Lee: Oh! Well so I support her decision to join the bonus-for-pageviews, Gawkeresque company, but it’s because I like people to have jobs even if they’re not perfect, and Jim was being a jerk about it even if he has a point.

NVC: I liked Jim more when he had a messy haircut. He’s getting very mansplain-y and snobby this round.

Williams: Back in the days of King Arthur

NVC: When they communicated through raven-based media.

Maass: The NYT Sunday Styles section has been around as long or longer than Gawker, right? That’s legacy clickbait, people. And at the risk of annoying every serious reporter in TV, I think there’s a structural problem with a TV guy talking about not going downmarket for viewers. TV turned down that road ages ago. That debate, if it still seriously occurs, would be at legacy print outlets, I’d think.

Williams: What about the billionaire savior, Lucas Pruitt? He’s about disruption, user-generated content, a channel devoted to people stalking Danny Glover.

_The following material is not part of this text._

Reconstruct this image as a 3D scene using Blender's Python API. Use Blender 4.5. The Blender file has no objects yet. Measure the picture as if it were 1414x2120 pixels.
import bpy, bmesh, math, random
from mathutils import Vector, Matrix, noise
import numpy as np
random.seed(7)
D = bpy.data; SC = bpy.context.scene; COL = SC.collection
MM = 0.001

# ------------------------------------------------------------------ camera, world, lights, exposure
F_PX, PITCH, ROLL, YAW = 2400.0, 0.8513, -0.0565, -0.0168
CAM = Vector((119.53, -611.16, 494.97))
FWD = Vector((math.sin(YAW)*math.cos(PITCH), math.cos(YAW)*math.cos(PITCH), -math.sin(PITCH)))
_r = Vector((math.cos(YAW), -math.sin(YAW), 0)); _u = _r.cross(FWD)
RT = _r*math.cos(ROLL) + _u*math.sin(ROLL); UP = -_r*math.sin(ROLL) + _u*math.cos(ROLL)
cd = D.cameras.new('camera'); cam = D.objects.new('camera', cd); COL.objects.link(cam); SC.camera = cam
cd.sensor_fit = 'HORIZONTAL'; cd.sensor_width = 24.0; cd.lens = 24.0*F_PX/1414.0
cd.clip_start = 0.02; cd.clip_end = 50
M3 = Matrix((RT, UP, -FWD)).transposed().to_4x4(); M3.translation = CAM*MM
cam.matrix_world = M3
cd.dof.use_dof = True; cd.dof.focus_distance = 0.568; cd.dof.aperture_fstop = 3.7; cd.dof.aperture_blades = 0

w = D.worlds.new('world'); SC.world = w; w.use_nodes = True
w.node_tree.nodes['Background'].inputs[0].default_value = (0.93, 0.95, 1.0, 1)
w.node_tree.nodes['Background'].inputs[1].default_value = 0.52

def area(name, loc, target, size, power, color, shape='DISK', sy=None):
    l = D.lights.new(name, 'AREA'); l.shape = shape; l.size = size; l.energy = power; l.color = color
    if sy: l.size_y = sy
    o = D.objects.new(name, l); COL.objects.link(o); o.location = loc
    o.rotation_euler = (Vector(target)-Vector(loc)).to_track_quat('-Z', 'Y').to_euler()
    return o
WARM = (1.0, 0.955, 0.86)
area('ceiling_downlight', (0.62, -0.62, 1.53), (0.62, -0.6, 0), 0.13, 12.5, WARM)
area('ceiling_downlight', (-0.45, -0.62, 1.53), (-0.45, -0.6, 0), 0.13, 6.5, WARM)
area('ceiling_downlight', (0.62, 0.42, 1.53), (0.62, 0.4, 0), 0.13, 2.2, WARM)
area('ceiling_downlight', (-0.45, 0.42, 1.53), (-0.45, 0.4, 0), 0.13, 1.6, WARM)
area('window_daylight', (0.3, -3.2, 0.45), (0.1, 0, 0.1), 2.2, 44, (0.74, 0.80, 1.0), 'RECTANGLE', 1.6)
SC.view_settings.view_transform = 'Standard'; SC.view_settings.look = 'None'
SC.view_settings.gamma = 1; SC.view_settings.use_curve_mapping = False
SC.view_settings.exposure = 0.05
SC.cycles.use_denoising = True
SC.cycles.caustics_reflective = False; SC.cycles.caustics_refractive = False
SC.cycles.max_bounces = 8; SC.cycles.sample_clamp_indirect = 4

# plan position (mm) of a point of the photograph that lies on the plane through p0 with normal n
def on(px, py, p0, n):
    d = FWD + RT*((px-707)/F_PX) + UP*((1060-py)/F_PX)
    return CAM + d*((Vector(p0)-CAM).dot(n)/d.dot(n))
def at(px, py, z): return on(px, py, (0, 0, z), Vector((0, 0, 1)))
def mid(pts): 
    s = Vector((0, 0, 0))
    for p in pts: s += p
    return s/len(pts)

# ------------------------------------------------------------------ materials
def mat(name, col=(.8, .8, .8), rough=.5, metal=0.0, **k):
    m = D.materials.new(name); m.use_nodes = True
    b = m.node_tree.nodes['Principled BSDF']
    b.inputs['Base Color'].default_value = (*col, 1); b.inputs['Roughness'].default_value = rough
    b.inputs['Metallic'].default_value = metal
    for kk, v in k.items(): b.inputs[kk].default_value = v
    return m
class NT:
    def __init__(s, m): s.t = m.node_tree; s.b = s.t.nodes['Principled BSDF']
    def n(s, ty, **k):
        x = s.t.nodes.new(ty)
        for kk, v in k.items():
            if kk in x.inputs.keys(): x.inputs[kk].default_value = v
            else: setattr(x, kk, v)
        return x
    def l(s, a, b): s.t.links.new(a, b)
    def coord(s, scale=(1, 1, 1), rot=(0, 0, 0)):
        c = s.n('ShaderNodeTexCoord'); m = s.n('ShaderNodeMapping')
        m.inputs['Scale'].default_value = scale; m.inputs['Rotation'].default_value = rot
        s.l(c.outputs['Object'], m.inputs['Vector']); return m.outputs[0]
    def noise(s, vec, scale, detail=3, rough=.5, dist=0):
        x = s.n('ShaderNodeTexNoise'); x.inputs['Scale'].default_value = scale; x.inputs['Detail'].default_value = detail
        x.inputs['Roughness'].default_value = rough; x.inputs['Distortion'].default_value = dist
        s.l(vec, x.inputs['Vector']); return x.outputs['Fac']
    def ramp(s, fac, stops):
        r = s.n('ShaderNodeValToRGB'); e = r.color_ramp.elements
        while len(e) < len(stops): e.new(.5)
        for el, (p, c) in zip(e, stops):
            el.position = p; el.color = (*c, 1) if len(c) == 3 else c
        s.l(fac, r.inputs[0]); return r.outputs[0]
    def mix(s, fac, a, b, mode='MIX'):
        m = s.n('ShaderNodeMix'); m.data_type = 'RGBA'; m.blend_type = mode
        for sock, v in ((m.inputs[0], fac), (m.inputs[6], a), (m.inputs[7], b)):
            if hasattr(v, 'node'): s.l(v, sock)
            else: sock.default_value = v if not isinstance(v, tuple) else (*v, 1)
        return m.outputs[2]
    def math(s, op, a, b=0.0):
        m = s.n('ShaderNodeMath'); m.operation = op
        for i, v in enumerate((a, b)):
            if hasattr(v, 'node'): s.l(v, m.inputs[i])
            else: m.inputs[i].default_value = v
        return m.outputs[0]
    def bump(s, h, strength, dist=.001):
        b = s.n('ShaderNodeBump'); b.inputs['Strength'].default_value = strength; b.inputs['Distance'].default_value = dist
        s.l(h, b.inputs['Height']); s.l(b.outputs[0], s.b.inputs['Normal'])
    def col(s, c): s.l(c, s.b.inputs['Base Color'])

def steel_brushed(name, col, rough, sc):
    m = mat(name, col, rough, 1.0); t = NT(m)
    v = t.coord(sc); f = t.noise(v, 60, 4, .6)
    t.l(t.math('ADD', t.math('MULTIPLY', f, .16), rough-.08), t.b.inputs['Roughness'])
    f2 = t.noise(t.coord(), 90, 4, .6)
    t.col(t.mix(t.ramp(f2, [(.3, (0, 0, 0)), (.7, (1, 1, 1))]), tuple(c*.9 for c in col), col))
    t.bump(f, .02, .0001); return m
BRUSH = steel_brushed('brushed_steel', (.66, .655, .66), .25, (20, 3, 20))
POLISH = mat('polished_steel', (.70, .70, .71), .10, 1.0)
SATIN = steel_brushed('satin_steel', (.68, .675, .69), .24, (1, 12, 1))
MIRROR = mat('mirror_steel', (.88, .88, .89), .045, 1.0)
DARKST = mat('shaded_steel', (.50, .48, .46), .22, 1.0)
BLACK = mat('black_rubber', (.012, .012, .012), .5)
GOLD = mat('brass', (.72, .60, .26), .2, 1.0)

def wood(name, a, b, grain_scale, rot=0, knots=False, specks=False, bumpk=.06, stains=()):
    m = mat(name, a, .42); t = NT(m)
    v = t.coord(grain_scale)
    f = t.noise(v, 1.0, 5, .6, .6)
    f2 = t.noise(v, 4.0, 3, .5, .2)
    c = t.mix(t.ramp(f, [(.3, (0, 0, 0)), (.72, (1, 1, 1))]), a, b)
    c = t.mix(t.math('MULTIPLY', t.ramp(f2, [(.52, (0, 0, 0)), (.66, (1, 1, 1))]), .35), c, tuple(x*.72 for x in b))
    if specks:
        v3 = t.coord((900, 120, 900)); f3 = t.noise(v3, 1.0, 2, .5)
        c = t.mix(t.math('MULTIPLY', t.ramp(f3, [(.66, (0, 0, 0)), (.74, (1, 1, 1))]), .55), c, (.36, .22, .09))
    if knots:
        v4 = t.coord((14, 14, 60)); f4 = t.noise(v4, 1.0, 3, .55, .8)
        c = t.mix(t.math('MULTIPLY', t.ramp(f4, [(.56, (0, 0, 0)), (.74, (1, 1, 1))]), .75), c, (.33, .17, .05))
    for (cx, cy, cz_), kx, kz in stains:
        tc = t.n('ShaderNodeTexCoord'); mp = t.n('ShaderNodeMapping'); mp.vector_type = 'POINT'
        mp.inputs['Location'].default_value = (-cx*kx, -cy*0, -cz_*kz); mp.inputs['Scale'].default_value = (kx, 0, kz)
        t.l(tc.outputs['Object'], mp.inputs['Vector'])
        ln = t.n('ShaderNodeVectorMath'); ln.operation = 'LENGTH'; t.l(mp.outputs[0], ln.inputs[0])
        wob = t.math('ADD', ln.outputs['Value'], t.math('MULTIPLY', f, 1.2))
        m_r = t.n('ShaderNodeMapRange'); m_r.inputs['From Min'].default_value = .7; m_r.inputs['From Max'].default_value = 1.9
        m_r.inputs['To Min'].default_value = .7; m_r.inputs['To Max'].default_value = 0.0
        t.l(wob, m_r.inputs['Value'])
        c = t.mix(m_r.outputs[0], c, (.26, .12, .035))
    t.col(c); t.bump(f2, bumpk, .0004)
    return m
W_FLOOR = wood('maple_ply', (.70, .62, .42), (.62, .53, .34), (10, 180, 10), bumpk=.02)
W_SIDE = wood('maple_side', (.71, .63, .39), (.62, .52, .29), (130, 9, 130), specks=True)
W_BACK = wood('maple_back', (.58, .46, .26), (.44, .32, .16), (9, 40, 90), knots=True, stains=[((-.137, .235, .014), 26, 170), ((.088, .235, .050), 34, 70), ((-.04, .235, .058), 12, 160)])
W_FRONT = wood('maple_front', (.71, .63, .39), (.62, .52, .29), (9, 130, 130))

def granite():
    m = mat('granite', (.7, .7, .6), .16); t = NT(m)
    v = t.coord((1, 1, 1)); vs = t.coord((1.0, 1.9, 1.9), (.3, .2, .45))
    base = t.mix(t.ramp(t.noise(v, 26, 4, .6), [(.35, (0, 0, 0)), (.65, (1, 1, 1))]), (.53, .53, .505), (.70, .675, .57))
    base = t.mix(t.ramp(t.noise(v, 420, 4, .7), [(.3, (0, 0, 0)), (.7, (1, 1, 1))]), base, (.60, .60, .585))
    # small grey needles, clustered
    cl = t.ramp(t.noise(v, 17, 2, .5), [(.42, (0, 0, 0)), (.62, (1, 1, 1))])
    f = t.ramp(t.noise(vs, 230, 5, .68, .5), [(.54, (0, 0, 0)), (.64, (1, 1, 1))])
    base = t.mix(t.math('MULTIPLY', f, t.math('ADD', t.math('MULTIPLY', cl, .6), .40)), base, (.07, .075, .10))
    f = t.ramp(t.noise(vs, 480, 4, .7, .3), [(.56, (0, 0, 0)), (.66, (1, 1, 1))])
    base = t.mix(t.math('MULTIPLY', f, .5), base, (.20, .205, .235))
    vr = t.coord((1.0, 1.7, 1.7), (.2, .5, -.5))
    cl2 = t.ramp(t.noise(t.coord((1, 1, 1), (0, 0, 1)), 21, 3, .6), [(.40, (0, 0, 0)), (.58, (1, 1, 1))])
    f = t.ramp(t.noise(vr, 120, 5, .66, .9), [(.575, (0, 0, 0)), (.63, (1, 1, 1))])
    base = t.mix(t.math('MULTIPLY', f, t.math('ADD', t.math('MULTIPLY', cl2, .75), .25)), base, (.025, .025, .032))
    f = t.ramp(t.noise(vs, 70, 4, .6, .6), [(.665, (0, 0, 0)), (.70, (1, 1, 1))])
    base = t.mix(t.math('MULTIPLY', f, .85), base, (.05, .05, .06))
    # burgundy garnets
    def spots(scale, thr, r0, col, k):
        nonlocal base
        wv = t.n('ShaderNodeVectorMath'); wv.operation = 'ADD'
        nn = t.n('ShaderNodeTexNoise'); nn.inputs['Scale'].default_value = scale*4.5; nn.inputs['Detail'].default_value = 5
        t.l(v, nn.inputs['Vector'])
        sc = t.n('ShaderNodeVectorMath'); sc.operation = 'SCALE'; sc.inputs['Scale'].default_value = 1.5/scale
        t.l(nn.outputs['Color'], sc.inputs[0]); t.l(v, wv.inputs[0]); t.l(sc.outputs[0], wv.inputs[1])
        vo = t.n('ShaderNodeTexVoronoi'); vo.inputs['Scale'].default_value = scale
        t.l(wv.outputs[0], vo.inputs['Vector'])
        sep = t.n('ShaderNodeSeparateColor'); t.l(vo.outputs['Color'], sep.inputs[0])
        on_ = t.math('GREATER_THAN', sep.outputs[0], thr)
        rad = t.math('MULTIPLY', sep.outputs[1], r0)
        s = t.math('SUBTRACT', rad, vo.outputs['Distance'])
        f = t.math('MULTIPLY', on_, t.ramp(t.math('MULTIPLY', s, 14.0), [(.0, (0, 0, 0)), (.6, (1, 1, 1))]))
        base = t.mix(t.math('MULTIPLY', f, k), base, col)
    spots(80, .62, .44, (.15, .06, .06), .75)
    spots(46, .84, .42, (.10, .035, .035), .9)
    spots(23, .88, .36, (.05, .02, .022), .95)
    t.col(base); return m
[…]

Maass: That plotline really scared me, because Sorkin appears to have entered a new time/space continuum where he channels and predicts The Intercept‘s past, present and future (Snowden, billionaire, lord knows what comes next).

NVC: Do you think Sorkin is reading our HipChats? Or he just lives in our minds? And in our spirits?

Maass:  We are all Sorkin now.

NVC:  Do we think they will broadcast the story?

Maass: It’s them or the source; someone’s going to publish it.

Lee: I hope they broadcast it. There are only 3 episodes left until the world ends. Climate change is that bad.